- [Data section]:
....

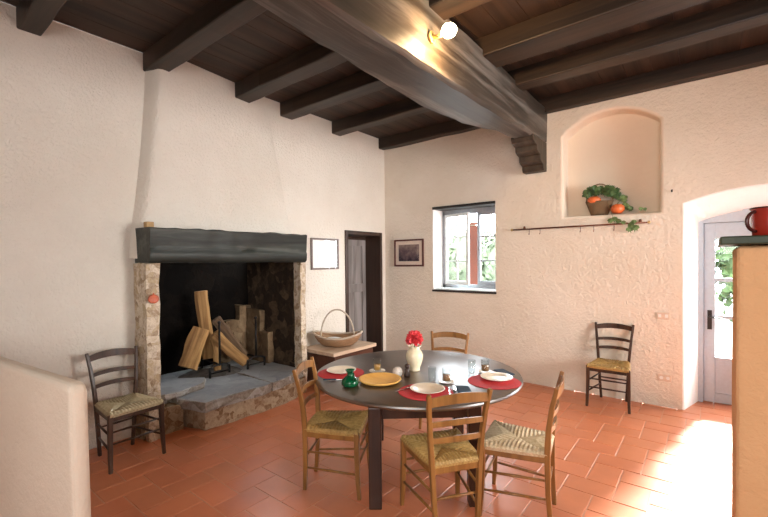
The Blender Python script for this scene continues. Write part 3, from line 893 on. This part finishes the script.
for i, (x, y, a, lab, rm) in enumerate((
    (-2.34, 2.06, 30, 'light wooden rush-seat chair on fireplace side of the table', 'rush_gold'),
    (-1.17, 2.15, 144.6, 'light wooden chair with its slatted back to the viewer, nearest the camera', 'rush_gold'),
    (-.796, 2.714, 191, 'light wooden chair with highlit rush seat on the right of the table', 'rush_highlight'),
    (-2.14, 3.79, -72, 'light wooden chair behind the table, only its curved top rail clear', 'rush_gold'))):
    o = lights if i == 0 else copy_tree(lights)
    o.location = (x, y, 0); o.rotation_euler = (0, 0, math.radians(a)); o['label'] = lab; o['group'] = G
    if rm == 'rush_highlight':
        for ch in o.children:
            if ch.name.startswith('seat') and 'frame' not in ch.name:
                ch.data = ch.data.copy(); ch.data.materials[0] = M[rm]

# ------------------------------------------------------------------ table
TZ = .715
tb = empty('dining_table', (-1.93, 2.87, 0)); tag(tb, 'large round dark wooden dining table laid for breakfast', 'table')
b = MB(); b.lathe([(0, TZ - .035), (.835, TZ - .035), (.850, TZ - .028), (.855, TZ - .015), (.850, TZ - .004), (.842, TZ), (0, TZ)], 96)
o = b.build('tabletop', M['table_wood'], tb); auto_smooth(o, 35)
legs = [(-1.75, 2.095), (-1.235, 2.525), (-1.72, 3.20), (-2.39, 2.92)]
for i, (x, y) in enumerate(legs):
    b = MB(); x -= -1.93; y -= 2.87
    a = math.radians(38)
    b.box((x - .043, y - .043, 0), (x + .043, y + .043, TZ - .035), a); b.build('leg', M['table_leg'], tb, bevel=.006)
for i in range(4):
    (x0, y0), (x1, y1) = legs[i], legs[(i + 1) % 4]
    A = Vector((x0 + 1.93, y0 - 2.87, TZ - .078)); B = Vector((x1 + 1.93, y1 - 2.87, TZ - .078)); d = (B - A).normalized()
    b = MB(); b.sweep([A + d * .05, B - d * .05], (.024, .085)); b.build('apron', M['table_leg'], tb, bevel=.003)

def disc_mat(x, y, r, label):
    b = MB(); b.lathe([(0, 0), (r - .003, 0), (r, .002), (r - .003, .004), (0, .004)], 48)
    o = b.build('placemat', M['redmat'], loc=(x, y, TZ + .0006)); tag(o, label, 'placemat', 'round red placemats'); return o
disc_mat(-2.41, 2.45, .195, 'round red placemat on fireplace side of the table')
disc_mat(-1.575, 2.455, .195, 'round red placemat at the near side of the table')
disc_mat(-1.285, 2.975, .20, 'round red placemat on the right side of the table')
def plate(x, y, label):
    e = empty('plate', (x, y, TZ + .0052)); tag(e, label, 'plate', 'cream plates')
    b = MB(); b.lathe([(0, 0), (.07, 0), (.085, .006), (.122, .018), (.124, .021), (.12, .021), (.084, .010), (.07, .006), (0, .005)], 40); b.build('dish', M['china'], e, smooth=True)
    b = MB(); b.lathe([(.112, .0180), (.119, .0207), (.1235, .0222), (.1245, .0205)], 40); b.build('rim_band', M['china_rim'], e, smooth=True)
plate(-2.425, 2.47, 'cream plate on the red mat nearest the fireplace')
plate(-1.572, 2.475, 'cream plate with white rim on the near red mat')
plate(-1.295, 3.045, 'cream plate with white rim on the right-hand red mat')
b = MB(); b.lathe([(0, 0), (.10, 0), (.15, .012), (.166, .026), (.164, .031), (.156, .030), (.12, .016), (.08, .011), (0, .010)], 44)
o = b.build('wooden_plate', M['woodplate'], smooth=True, loc=(-1.99, 2.45, TZ + .0005)); tag(o, 'round yellow wooden plate in the middle of the near table edge', 'plate')
jug = empty('jug', (-2.105, 2.235, TZ + .0005)); tag(jug, 'squat bottle-green glazed jug near left front table edge', 'jug')
b = MB(); b.lathe([(0, 0), (.045, 0), (.062, .012), (.067, .03), (.060, .05), (.040, .068), (.026, .080), (.022, .092), (.026, .108), (.034, .118), (.036, .124), (.031, .124), (.021, .108), (.017, .09), (0, .085)], 32); b.build('body', M['green'], jug, smooth=True)
b = MB(); b.tube([(.028, -.01, .112), (.052, -.02, .108), (.062, -.024, .085), (.052, -.02, .055)], [.006, .007, .007, .006], 8); b.build('handle', M['green'], jug, smooth=True)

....

- [Task to carry out]:
Extract all the data above exactly, excluding every picture.

- [Task result]:
The Blender Python script for this scene continues. Write part 3, from line 893 on. This part finishes the script.
for i, (x, y, a, lab, rm) in enumerate((
    (-2.34, 2.06, 30, 'light wooden rush-seat chair on fireplace side of the table', 'rush_gold'),
    (-1.17, 2.15, 144.6, 'light wooden chair with its slatted back to the viewer, nearest the camera', 'rush_gold'),
    (-.796, 2.714, 191, 'light wooden chair with highlit rush seat on the right of the table', 'rush_highlight'),
    (-2.14, 3.79, -72, 'light wooden chair behind the table, only its curved top rail clear', 'rush_gold'))):
    o = lights if i == 0 else copy_tree(lights)
    o.location = (x, y, 0); o.rotation_euler = (0, 0, math.radians(a)); o['label'] = lab; o['group'] = G
    if rm == 'rush_highlight':
        for ch in o.children:
            if ch.name.startswith('seat') and 'frame' not in ch.name:
                ch.data = ch.data.copy(); ch.data.materials[0] = M[rm]

# ------------------------------------------------------------------ table
TZ = .715
tb = empty('dining_table', (-1.93, 2.87, 0)); tag(tb, 'large round dark wooden dining table laid for breakfast', 'table')
b = MB(); b.lathe([(0, TZ - .035), (.835, TZ - .035), (.850, TZ - .028), (.855, TZ - .015), (.850, TZ - .004), (.842, TZ), (0, TZ)], 96)
o = b.build('tabletop', M['table_wood'], tb); auto_smooth(o, 35)
legs = [(-1.75, 2.095), (-1.235, 2.525), (-1.72, 3.20), (-2.39, 2.92)]
for i, (x, y) in enumerate(legs):
    b = MB(); x -= -1.93; y -= 2.87
    a = math.radians(38)
    b.box((x - .043, y - .043, 0), (x + .043, y + .043, TZ - .035), a); b.build('leg', M['table_leg'], tb, bevel=.006)
for i in range(4):
    (x0, y0), (x1, y1) = legs[i], legs[(i + 1) % 4]
    A = Vector((x0 + 1.93, y0 - 2.87, TZ - .078)); B = Vector((x1 + 1.93, y1 - 2.87, TZ - .078)); d = (B - A).normalized()
    b = MB(); b.sweep([A + d * .05, B - d * .05], (.024, .085)); b.build('apron', M['table_leg'], tb, bevel=.003)

def disc_mat(x, y, r, label):
    b = MB(); b.lathe([(0, 0), (r - .003, 0), (r, .002), (r - .003, .004), (0, .004)], 48)
    o = b.build('placemat', M['redmat'], loc=(x, y, TZ + .0006)); tag(o, label, 'placemat', 'round red placemats'); return o
disc_mat(-2.41, 2.45, .195, 'round red placemat on fireplace side of the table')
disc_mat(-1.575, 2.455, .195, 'round red placemat at the near side of the table')
disc_mat(-1.285, 2.975, .20, 'round red placemat on the right side of the table')
def plate(x, y, label):
    e = empty('plate', (x, y, TZ + .0052)); tag(e, label, 'plate', 'cream plates')
    b = MB(); b.lathe([(0, 0), (.07, 0), (.085, .006), (.122, .018), (.124, .021), (.12, .021), (.084, .010), (.07, .006), (0, .005)], 40); b.build('dish', M['china'], e, smooth=True)
    b = MB(); b.lathe([(.112, .0180), (.119, .0207), (.1235, .0222), (.1245, .0205)], 40); b.build('rim_band', M['china_rim'], e, smooth=True)
plate(-2.425, 2.47, 'cream plate on the red mat nearest the fireplace')
plate(-1.572, 2.475, 'cream plate with white rim on the near red mat')
plate(-1.295, 3.045, 'cream plate with white rim on the right-hand red mat')
b = MB(); b.lathe([(0, 0), (.10, 0), (.15, .012), (.166, .026), (.164, .031), (.156, .030), (.12, .016), (.08, .011), (0, .010)], 44)
o = b.build('wooden_plate', M['woodplate'], smooth=True, loc=(-1.99, 2.45, TZ + .0005)); tag(o, 'round yellow wooden plate in the middle of the near table edge', 'plate')
jug = empty('jug', (-2.105, 2.235, TZ + .0005)); tag(jug, 'squat bottle-green glazed jug near left front table edge', 'jug')
b = MB(); b.lathe([(0, 0), (.045, 0), (.062, .012), (.067, .03), (.060, .05), (.040, .068), (.026, .080), (.022, .092), (.026, .108), (.034, .118), (.036, .124), (.031, .124), (.021, .108), (.017, .09), (0, .085)], 32); b.build('body', M['green'], jug, smooth=True)
b = MB(); b.tube([(.028, -.01, .112), (.052, -.02, .108), (.062, -.024, .085), (.052, -.02, .055)], [.006, .007, .007, .006], 8); b.build('handle', M['green'], jug, smooth=True)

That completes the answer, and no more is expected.